Pakistan silently approves security pact with US

Pakistan and the US are yet to make official statements on the development

Islamabad: The Pakistan federal cabinet has silently approved a critical security pact with the US, paving way to procurement of military hardware from Washington.

According to informed government sources, the cabinet approved the signing of the Communication Interoperability and Security Memorandum of Agreement (CIS-MOA) between the two countrues through a circulation summary.

However, Pakistan and the US are yet to make official statements on the development.

MS Education Academy

The sources also confirmed that the circulation of summary on the CIS-MOA was witnessed in the meeting of the federal cabinet.

However, the sources refrained from confirming if majority of the cabinet members gave approval of it.

CIS-MOA is an agreement that US signs with its allies and countries with who, it intends to maintain close military and defense ties.

Under the CIS-MOA, Washington also get a legal cover for US Department of Defence for sale of military equipment and hardware to other countries.

The signing of the CIS-MOA establishes that both sides are keen on maintaining an institutional mechanism.

Pakistan has previously been in this agreement during October 2005 for at least 15 years.

The 2005 agreement was signed between Joint Staff Headquarters of Pakistan and the Department of Defence. That agreement expired in 2020.

Under the latest agreement of 2023, reportedly valid for the next 15 years; both sides have agreed to hold joint exercises, operations, training, basing and equipment.

However, security experts and analysts play down the possibility for Pakistan to buy military hardware from the US.

“Washington’s long-term interests are not aligned with Islamabad. Nevertheless, the US needs Pakistan in certain critical areas and hence this agreement serves the purpose of both,” said a senior former military officer, who had dealt with the US during his time in service.

The other major concern of this development and its maintained secrecy is the US-Pakistan alliance and reaction of the Taliban regime in Kabul and various militant groups operating from bordering areas of Pakistan and Afghanistan.

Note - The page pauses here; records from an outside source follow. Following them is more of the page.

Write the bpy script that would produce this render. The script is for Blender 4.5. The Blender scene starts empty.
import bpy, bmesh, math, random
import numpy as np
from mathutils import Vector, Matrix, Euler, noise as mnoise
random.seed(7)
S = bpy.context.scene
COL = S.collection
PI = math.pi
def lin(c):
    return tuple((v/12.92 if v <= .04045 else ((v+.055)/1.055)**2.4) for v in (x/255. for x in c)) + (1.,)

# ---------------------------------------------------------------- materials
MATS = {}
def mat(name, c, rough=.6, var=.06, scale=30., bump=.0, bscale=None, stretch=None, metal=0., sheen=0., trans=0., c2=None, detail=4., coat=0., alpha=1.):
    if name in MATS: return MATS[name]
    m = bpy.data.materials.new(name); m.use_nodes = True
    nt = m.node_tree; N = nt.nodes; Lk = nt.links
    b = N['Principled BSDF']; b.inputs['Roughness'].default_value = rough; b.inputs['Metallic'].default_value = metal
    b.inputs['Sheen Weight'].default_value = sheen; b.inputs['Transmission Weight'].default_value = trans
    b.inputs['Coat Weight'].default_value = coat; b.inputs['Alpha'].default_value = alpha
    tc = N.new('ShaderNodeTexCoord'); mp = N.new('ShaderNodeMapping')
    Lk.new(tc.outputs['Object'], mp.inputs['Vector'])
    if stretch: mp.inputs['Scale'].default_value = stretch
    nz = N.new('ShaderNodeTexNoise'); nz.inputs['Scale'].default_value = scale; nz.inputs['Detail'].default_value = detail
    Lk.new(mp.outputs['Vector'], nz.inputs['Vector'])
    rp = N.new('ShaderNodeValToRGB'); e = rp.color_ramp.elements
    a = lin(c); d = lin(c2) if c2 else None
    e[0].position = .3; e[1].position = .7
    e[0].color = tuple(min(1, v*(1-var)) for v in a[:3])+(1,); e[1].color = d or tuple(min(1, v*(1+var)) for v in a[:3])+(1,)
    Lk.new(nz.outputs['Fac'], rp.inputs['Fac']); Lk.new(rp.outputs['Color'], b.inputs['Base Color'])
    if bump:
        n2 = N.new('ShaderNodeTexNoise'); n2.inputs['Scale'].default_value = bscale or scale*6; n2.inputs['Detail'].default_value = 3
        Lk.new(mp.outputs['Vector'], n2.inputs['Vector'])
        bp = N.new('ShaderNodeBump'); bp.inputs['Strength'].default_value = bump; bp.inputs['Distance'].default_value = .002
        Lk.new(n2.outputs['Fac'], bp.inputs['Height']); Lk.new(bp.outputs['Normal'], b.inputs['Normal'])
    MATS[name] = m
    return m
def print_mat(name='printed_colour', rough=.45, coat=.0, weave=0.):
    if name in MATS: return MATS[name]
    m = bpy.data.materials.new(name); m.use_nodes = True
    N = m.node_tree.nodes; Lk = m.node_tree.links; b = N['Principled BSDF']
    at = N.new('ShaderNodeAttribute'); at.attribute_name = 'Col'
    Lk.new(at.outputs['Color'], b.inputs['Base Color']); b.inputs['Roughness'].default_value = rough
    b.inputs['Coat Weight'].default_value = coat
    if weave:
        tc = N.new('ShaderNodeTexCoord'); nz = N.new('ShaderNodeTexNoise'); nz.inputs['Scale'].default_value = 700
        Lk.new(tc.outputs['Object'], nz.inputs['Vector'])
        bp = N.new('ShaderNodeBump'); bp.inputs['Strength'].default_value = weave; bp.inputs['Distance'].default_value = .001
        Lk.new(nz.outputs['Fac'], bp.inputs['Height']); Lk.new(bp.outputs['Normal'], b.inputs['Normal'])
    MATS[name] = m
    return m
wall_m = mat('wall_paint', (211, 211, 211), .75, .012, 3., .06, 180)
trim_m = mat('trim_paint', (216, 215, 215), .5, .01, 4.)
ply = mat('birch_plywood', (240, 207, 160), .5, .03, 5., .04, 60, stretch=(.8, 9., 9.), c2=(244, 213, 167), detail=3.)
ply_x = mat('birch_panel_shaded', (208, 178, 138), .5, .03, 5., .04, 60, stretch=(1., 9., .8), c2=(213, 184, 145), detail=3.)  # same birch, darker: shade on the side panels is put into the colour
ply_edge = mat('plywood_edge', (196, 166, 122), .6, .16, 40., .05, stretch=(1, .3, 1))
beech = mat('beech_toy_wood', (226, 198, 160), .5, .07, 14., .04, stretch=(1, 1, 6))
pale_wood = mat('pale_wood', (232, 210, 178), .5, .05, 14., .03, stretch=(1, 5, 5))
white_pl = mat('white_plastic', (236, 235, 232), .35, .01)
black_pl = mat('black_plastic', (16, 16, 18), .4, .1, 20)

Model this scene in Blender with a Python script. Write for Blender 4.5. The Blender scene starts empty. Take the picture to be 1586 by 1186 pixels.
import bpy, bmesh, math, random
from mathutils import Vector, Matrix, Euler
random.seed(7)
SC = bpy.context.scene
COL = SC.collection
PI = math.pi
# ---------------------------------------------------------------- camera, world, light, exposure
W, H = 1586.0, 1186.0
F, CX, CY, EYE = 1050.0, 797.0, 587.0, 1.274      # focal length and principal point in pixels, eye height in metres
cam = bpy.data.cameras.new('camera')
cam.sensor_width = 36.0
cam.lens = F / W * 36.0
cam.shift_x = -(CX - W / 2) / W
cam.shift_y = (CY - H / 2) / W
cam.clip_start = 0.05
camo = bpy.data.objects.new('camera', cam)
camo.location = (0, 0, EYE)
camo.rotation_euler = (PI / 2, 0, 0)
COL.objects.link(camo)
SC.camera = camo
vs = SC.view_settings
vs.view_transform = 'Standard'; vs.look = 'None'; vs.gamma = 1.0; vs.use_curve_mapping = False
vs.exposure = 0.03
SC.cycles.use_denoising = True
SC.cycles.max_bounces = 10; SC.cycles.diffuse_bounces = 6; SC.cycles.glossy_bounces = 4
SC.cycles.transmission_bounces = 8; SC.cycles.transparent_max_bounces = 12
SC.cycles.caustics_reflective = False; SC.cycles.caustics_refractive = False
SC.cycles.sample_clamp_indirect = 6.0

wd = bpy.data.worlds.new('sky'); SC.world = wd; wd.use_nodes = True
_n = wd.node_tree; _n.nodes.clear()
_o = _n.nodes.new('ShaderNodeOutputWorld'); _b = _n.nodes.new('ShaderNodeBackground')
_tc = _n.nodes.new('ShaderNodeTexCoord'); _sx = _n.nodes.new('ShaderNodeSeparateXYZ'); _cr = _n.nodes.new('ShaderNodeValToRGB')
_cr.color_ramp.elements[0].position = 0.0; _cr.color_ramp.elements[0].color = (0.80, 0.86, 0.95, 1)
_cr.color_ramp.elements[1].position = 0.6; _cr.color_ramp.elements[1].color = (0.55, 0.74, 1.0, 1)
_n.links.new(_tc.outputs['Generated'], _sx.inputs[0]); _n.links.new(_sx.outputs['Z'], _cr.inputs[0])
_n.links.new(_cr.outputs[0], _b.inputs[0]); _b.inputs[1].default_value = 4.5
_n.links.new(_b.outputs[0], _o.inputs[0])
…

“Pakistan was taken as an ally to the US during the time when the Afghan Taliban were fighting it out with the NATO forces in Afghanistan. Many times, Islamabad was accused of facilitating US in carrying out Taliban targets of high-profile commanders through drone strikes. And with the latest military cooperation between Pakistan and the US, seen in perspective of an Afghan Taliban led government in Kabul and surge in terrorism related activities inside Pakistan; we may witness more intensity in terror attacks by Taliban militants in the coming days,” said Tahir Khan, an expert of militancy and terrorism.